■ Records shown
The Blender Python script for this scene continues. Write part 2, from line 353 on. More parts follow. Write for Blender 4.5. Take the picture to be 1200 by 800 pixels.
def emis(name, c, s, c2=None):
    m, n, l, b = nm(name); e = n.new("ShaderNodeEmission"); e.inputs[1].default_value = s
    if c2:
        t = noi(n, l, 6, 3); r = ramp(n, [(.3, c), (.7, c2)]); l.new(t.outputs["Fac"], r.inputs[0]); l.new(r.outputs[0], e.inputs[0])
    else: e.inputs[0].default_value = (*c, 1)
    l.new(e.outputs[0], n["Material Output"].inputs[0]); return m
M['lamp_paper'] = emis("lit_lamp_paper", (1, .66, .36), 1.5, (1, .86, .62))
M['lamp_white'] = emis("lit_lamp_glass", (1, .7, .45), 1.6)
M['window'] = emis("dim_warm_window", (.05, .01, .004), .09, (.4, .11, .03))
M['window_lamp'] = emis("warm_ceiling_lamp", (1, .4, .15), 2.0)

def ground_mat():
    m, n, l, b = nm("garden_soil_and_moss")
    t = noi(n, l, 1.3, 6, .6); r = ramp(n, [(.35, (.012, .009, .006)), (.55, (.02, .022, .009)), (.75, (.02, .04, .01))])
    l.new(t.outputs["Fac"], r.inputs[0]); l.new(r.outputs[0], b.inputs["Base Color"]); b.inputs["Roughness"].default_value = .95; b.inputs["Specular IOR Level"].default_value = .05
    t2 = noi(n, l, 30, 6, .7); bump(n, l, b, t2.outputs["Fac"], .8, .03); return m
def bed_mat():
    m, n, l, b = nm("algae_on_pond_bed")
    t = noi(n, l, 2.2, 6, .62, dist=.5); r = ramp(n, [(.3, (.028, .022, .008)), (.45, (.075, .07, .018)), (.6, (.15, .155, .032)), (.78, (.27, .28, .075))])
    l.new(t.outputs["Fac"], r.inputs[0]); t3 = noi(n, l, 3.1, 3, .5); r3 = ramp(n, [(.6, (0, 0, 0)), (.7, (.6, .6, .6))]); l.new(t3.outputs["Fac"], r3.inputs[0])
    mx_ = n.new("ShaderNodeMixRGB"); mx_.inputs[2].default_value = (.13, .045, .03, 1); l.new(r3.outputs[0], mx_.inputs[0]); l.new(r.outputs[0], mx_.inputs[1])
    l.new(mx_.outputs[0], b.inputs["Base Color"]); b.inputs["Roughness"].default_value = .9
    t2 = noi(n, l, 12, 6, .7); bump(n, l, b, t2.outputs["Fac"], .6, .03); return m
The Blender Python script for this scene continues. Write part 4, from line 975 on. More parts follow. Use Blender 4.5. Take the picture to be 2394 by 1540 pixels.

■ Exercise instructions
Return every line above in which the string "script" occurs.

■ Task response
The Blender Python script for this scene continues. Write part 2, from line 353 on. More parts follow. Write for Blender 4.5. Take the picture to be 1200 by 800 pixels.
The Blender Python script for this scene continues. Write part 4, from line 975 on. More parts follow. Use Blender 4.5. Take the picture to be 2394 by 1540 pixels.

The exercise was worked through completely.